Paul doesn't remember going to the bar and slept on someone's porch...doesn't know whose porch...maybe near Howard U.
Does it bother you that I left your underwear hanging in a tree at the zoo? i think the turtles are enjoying it.
I just smoked a bowl in the dining room and am now drinking a glass of chocolate milk. i can't believe i'm getting paid for this.
Let me start this apology by saying I'm sorry that I bit your penis.
Not sure. We'll pass out on that bridge when we stumble to it.
She just told me her legs are numb and that she dedicated her karaoke of ice ice baby to her 4 month old son.

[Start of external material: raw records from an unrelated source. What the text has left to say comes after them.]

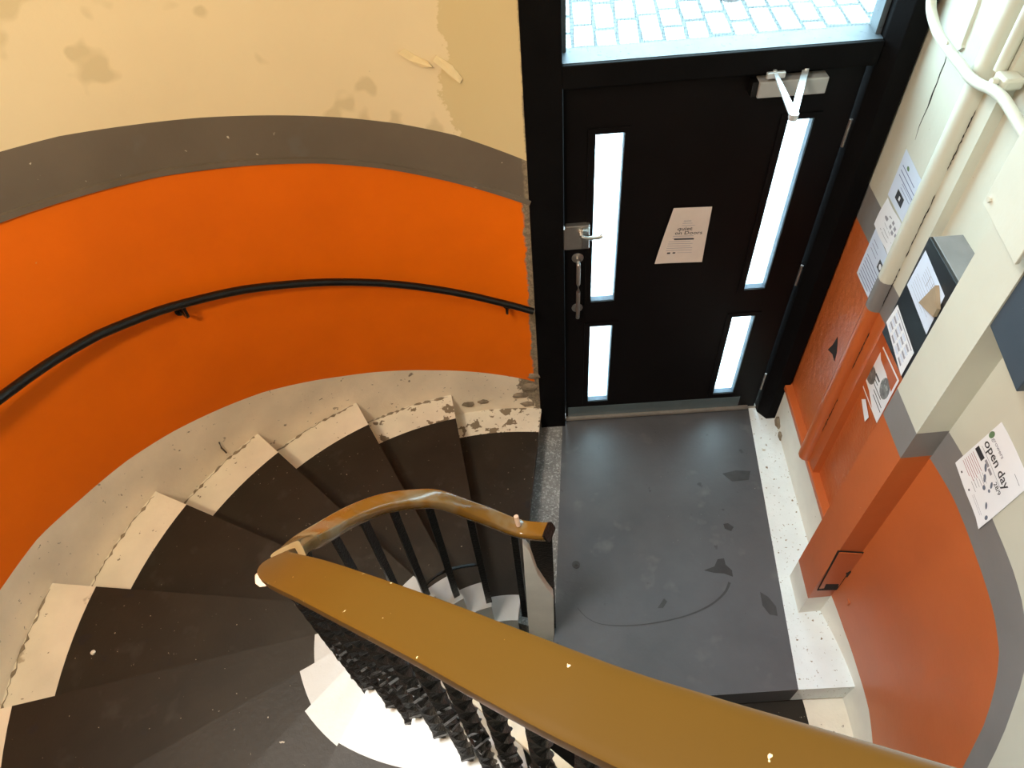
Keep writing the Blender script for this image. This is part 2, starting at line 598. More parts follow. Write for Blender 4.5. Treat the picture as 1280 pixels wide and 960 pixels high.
WR_W = [(-60, -0.75), (-9.8, 0.005), (-3.6, 0.066), (2.2, 0.085), (8.6, 0.124), (14, 0.182)]
WR_O = [(-60, -1.2), (-20, 0.58), (-16.6, 0.775), (-13.4, 0.956), (-10.3, 1.068), (-8, 1.124), (-4.4, 1.168), (2.5, 1.215), (8.7, 1.268), (13.6, 1.291)]
WR_G = [(-60, -1.0), (-21, 0.75), (-18, 0.92), (-15.8, 1.029), (-13.4, 1.126), (-11.3, 1.215), (-5.9, 1.310), (-2.5, 1.335), (2.8, 1.362), (9.8, 1.415), (13.5, 1.438)]
RR = 1.512
wsc = band_wall('wall_right_curved', 14.2, -30, RR, 4.9, [WR_W, WR_O, WR_G], -2.0, ['white', 'orange', 'grey', 'cream'],
                label='curved right wall with orange panel and sweeping grey band')

# ------------------------------------------------------------------ right wall of the entrance bay
WO = -0.03       # wall face sits 3 cm behind the plinth face


def wall_slab(mb, y0, y1, z0, z1, o0, o1, mi=0):
    mb.hexa([(wallx(y0, o0), y0, z0), (wallx(y0, o1), y0, z0), (wallx(y1, o1), y1, z0), (wallx(y1, o0), y1, z0)],
            [(wallx(y0, o0), y0, z1), (wallx(y0, o1), y0, z1), (wallx(y1, o1), y1, z1), (wallx(y1, o0), y1, z1)], mi)


mb = MB()
wall_slab(mb, -1.3, 0.10, -2.0, 1.395, WO, -0.15, 0)
wall_slab(mb, -1.3, 0.10, 1.395, 1.555, WO, -0.15, 1)
wall_slab(mb, -1.3, 0.10, 1.555, 4.9, WO, -0.15, 2)
wr = obj('wall_right', mb, ['orange_rough', 'grey', 'cream'], kind='structure', label='right entrance wall, orange below, grey stripe, cream above')
mb = MB()
wall_slab(mb, -1.3, -0.02, -0.02, 0.27, 0.0, WO - 0.002)
bb = obj('baseboard_right', mb, 'white', kind='structure', label='white skirting below the orange ledge of the right wall')
mb = MB()
wall_slab(mb, -1.3, -0.02, 0.27, 0.302, 0.012, WO - 0.002)
obj('ledge', mb, 'orange', bb, bevel=0.004)

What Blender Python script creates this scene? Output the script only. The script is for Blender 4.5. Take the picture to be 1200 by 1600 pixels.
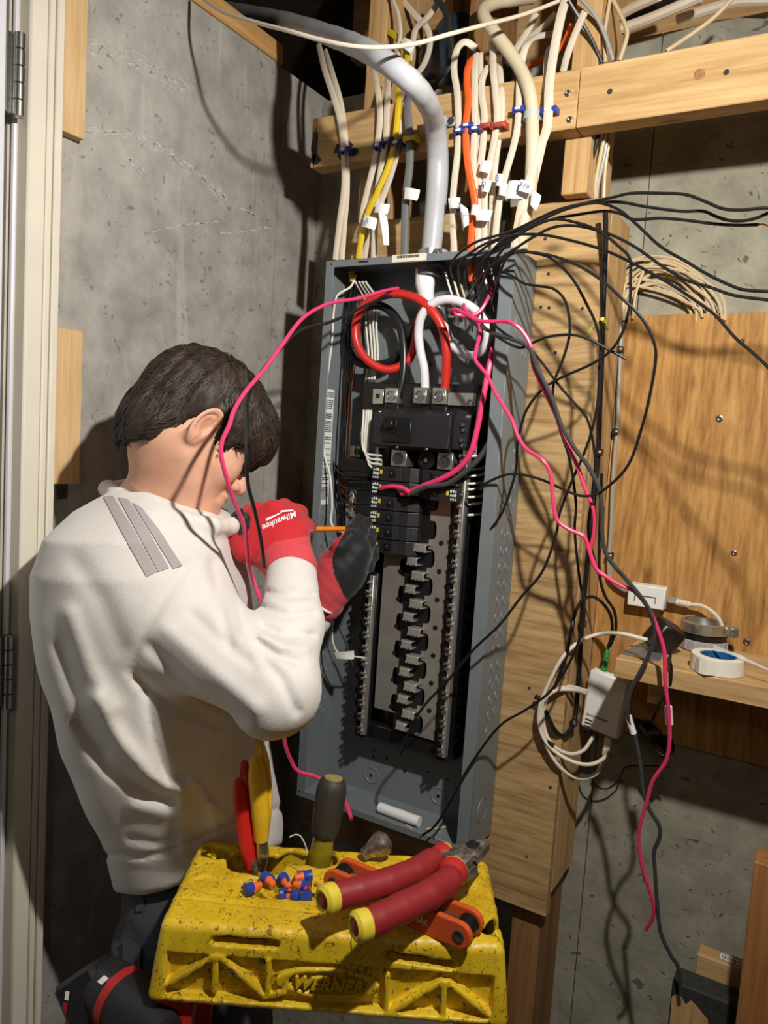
import bpy, bmesh, math, random
import numpy as np
from mathutils import Vector, Matrix
from mathutils.bvhtree import BVHTree
random.seed(7); np.random.seed(7)
for _o in list(bpy.data.objects): bpy.data.objects.remove(_o)
S = bpy.context.scene
COL = S.collection

# ------------------------------------------------------------------ camera
# world: X runs right along the back wall, Y into the back wall, Z up; metres
CAM = np.array([0.0, 0.0, 1.70]); FPX = 1200.0
YAW, PITCH, ROLL = (math.radians(a) for a in (30.36, 5.42, 3.71))
def _axes():
    fw = np.array([-math.sin(YAW), math.cos(YAW), 0]); rt = np.array([math.cos(YAW), math.sin(YAW), 0]); up = np.array([0, 0, 1.0])
    w = fw*math.cos(PITCH)-up*math.sin(PITCH); u2 = up*math.cos(PITCH)+fw*math.sin(PITCH)
    return rt*math.cos(ROLL)+u2*math.sin(ROLL), u2*math.cos(ROLL)-rt*math.sin(ROLL), w
AR, AU, AW = _axes()
cd = bpy.data.cameras.new('camera'); cam = bpy.data.objects.new('camera', cd); COL.objects.link(cam)
cd.sensor_fit = 'VERTICAL'; cd.sensor_height = 24; cd.sensor_width = 18; cd.lens = 24*FPX/1600; cd.clip_start = 0.02
cam.matrix_world = Matrix(((AR[0], AU[0], -AW[0], CAM[0]), (AR[1], AU[1], -AW[1], CAM[1]), (AR[2], AU[2], -AW[2], CAM[2]), (0, 0, 0, 1)))
S.camera = cam
# ------------------------------------------------------------------ light
wd = bpy.data.worlds.new('world'); S.world = wd; wd.use_nodes = True
wd.node_tree.nodes['Background'].inputs[0].default_value = (1.0, 0.93, 0.84, 1); wd.node_tree.nodes['Background'].inputs[1].default_value = 0.035
def lamp(name, loc, watts, radius, color, kind='POINT'):
    l = bpy.data.lights.new(name, kind); l.energy = watts; l.shadow_soft_size = radius; l.color = color
    o = bpy.data.objects.new(name, l); o.location = loc; COL.objects.link(o); return o
l_ = lamp('work_light', (0.06, 0.47, 2.22), 62, 0.018, (1.0, 0.96, 0.89), 'SPOT')      # work lamp held up to the right of the camera, turned to the panel
l_.data.spot_size = math.radians(150); l_.data.spot_blend = 1.0; l_.rotation_euler = (Vector((-.72, 1.10, 1.70))-l_.location).to_track_quat('-Z', 'Y').to_euler()
lamp('fill_light', (0.35, -1.1, 2.45), 7, 0.12, (1.0, 0.94, 0.85))      # added soft fill behind the camera, stands for no visible lamp
S.view_settings.view_transform = 'Standard'; S.view_settings.look = 'None'; S.view_settings.gamma = 1
S.view_settings.use_curve_mapping = False; S.view_settings.exposure = 0.04

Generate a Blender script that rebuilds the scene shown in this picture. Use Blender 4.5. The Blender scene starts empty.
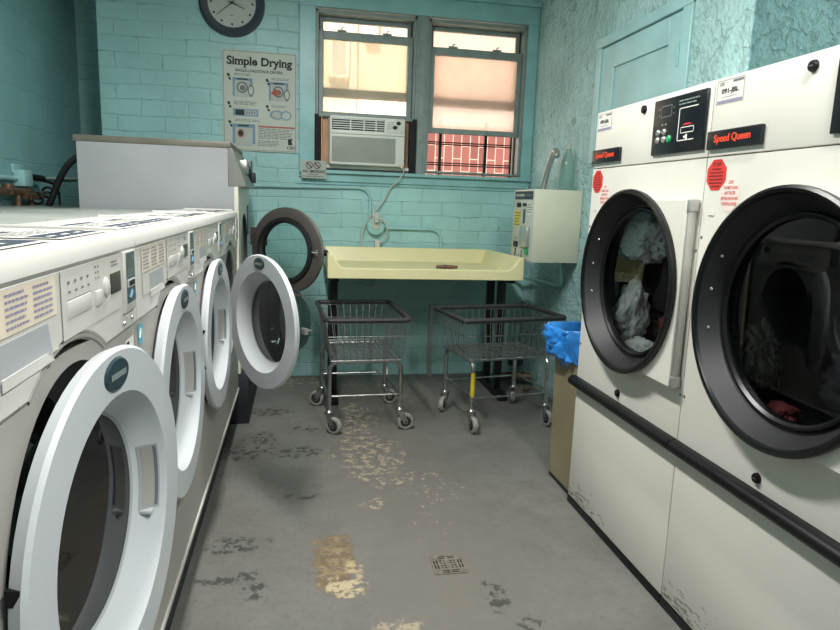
import bpy, bmesh, math, random
from mathutils import Matrix, Vector, noise

random.seed(7)
PI = math.pi
SC = bpy.context.scene
COL = SC.collection


def lin(h):
    h = h.lstrip('#')
    out = []
    for i in (0, 2, 4):
        c = int(h[i:i + 2], 16) / 255
        out.append(c / 12.92 if c <= 0.04045 else ((c + 0.055) / 1.055) ** 2.4)
    return (*out, 1.0)


# ------------------------------------------------------------------ camera
cam_d = bpy.data.cameras.new('camera')
cam = bpy.data.objects.new('camera', cam_d)
COL.objects.link(cam)
cam_d.sensor_width = 36.0
cam_d.lens = 36.0 * 645.08 / 840.0
cam_d.clip_start = 0.02
YAW, PITCH, ROLL = 0.188262, 0.172087, 0.0347502


def cam_axes():
    cy, sy, cp, sp = math.cos(YAW), math.sin(YAW), math.cos(PITCH), math.sin(PITCH)
    cr, sr = math.cos(ROLL), math.sin(ROLL)
    Rz = Matrix(((cr, -sr, 0), (sr, cr, 0), (0, 0, 1)))
    Rx = Matrix(((1, 0, 0), (0, cp, -sp), (0, sp, cp)))
    B = Matrix(((1, 0, 0), (0, -1, 0), (0, 0, 1)))
    Ry = Matrix(((cy, 0, -sy), (0, 1, 0), (sy, 0, cy)))
    return Rz @ Rx @ B @ Ry


_m = cam_axes()
_w = lambda r: Vector((r[0], r[2], r[1]))
_r, _d, _f = _w(_m[0]), _w(_m[1]), _w(_m[2])
cam.matrix_world = Matrix(((_r[0], -_d[0], -_f[0], 0), (_r[1], -_d[1], -_f[1], 0), (_r[2], -_d[2], -_f[2], 1.25), (0, 0, 0, 1)))
SC.camera = cam

# ------------------------------------------------------------------ light
SC.view_settings.view_transform = 'Standard'
SC.view_settings.look = 'None'
SC.view_settings.gamma = 1.0
SC.view_settings.use_curve_mapping = False
SC.view_settings.exposure = 0.6

world = bpy.data.worlds.new('world')
SC.world = world
world.use_nodes = True
wn = world.node_tree.nodes
sky = wn.new('ShaderNodeTexSky')
sky.sky_type = 'HOSEK_WILKIE'
sky.sun_direction = Vector((-0.25, -0.45, 0.86)).normalized()
sky.turbidity = 3.0
world.node_tree.links.new(sky.outputs['Color'], wn['Background'].inputs['Color'])
wn['Background'].inputs['Strength'].default_value = 1.5


def sun_lamp(direction, energy, color):
    d = bpy.data.lights.new('sun', 'SUN')
    d.energy = energy
    d.color = color
    d.angle = math.radians(0.6)
    o = bpy.data.objects.new('sun', d)
    COL.objects.link(o)
    o.rotation_euler = Vector(direction).to_track_quat('-Z', 'Y').to_euler()


def area_lamp(name, loc, sx, sy, energy, color):
    d = bpy.data.lights.new(name, 'AREA')
    d.shape = 'RECTANGLE'
    d.size, d.size_y = sx, sy
    d.energy = energy
    d.color = color
    o = bpy.data.objects.new(name, d)
    COL.objects.link(o)
    o.location = loc
    return o


sun_lamp((0.25, 0.45, -0.86), 17.0, (1.0, 0.94, 0.86))
l1 = area_lamp('ceiling_tube_light', (-0.10, 2.1, 2.68), 0.14, 1.2, 44, (1.0, 0.99, 0.955))
l1.rotation_euler = (0, math.radians(-6), 0)
l2 = area_lamp('ceiling_tube_light', (0.80, 0.2, 2.68), 0.14, 1.2, 44, (1.0, 0.99, 0.96))
l2.rotation_euler = (0, math.radians(12), 0)

# ------------------------------------------------------------------ materials


def nt(name):
    m = bpy.data.materials.new(name)
    m.use_nodes = True
    return m, m.node_tree, m.node_tree.nodes['Principled BSDF']


def N(t, typ, **kw):
    n = t.nodes.new(typ)
    for k, v in kw.items():
        if k.startswith('i_'):
            key = k[2:]
            key = int(key) if key.isdigit() else key
            n.inputs[key].default_value = v
        else:
            setattr(n, k, v)
    return n


def mathn(t, op, a, b=None, c=None, clamp=False):
    n = t.nodes.new('ShaderNodeMath')
    n.operation = op
    n.use_clamp = clamp
    for i, v in enumerate((a, b, c)):
        if v is None:
            continue
        if isinstance(v, (int, float)):
            n.inputs[i].default_value = v
        else:
            t.links.new(v, n.inputs[i])
    return n.outputs[0]


def mixc(t, fac, a, b):
    n = t.nodes.new('ShaderNodeMix')
    n.data_type = 'RGBA'
    for sock, v in ((n.inputs[0], fac), (n.inputs[6], a), (n.inputs[7], b)):
        if isinstance(v, (int, float, tuple)):
            sock.default_value = v
        else:
            t.links.new(v, sock)
    return n.outputs[2]


def smooth(t, v, lo, hi):
    n = t.nodes.new('ShaderNodeMapRange')
    n.interpolation_type = 'SMOOTHSTEP'
    t.links.new(v, n.inputs[0])
    n.inputs[1].default_value = lo
    n.inputs[2].default_value = hi
    return n.outputs[0]


def mat(name, col, rough=0.5, metal=0.0, var=0.04, scale=9.0, bump=0.0, bscale=120.0, spec=0.5, coat=0.0):
    """Procedural painted / plastic / metal surface: slow tone variation plus optional fine bump."""
    m, t, p = nt(name)
    c = lin(col)
    tc = N(t, 'ShaderNodeTexCoord')
    nz = N(t, 'ShaderNodeTexNoise', i_Scale=scale, i_Detail=4.0)
    t.links.new(tc.outputs['Object'], nz.inputs['Vector'])
    d = tuple(max(0, x * (1 - 2.2 * var)) for x in c[:3]) + (1,)
    l = tuple(min(1, x * (1 + var)) for x in c[:3]) + (1,)
    t.links.new(mixc(t, smooth(t, nz.outputs[0], 0.3, 0.7), d, l), p.inputs['Base Color'])
    p.inputs['Roughness'].default_value = rough
    p.inputs['Metallic'].default_value = metal
    p.inputs['Specular IOR Level'].default_value = spec
    p.inputs['Coat Weight'].default_value = coat
    if bump:
        b2 = N(t, 'ShaderNodeTexNoise', i_Scale=bscale, i_Detail=3.0)
        t.links.new(tc.outputs['Object'], b2.inputs['Vector'])
        bp = N(t, 'ShaderNodeBump', i_Strength=bump, i_Distance=0.004)
        t.links.new(b2.outputs[0], bp.inputs['Height'])
        t.links.new(bp.outputs[0], p.inputs['Normal'])
    return m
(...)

Survival tip #3: while you're hooking up with him, don't say he reminds you of his brother
The strip clubs here are like a safari of penis, and I'm gonna bag me a rhino.
Well, when you bump into your parents at a swingers meetup, it's time to change cities
On a scale of zero to "unmitigated disaster," how drunk is he?
i was on the fire escape while he ate me out for a while before i realized he had shut the door behind us and locked us out and i proceeded to climb down the stairs and climb back into the party through the window.
i can only hope to be on your level one day.
You punched me in the face while blackout. 20 min later I told you I'd been punched in the face and you yelled 'by who, imma go kill 'em!'
I was just dry heaving outside of the Chem building when a guided tour walked by. Welcome to the Maritimes kids...
Having Father’s Day on Pride weekend is always so awkward. “Hey dad just calling to say I love you.” While I’m navigating my way through a pop up pool at a bar riding a penis floatie. Happy Father’s Day.
She dry humped my leg in the raw while I was still dressed, came, and then fell asleep on top of me. All I got was a bruised thigh. 2020 needs to end.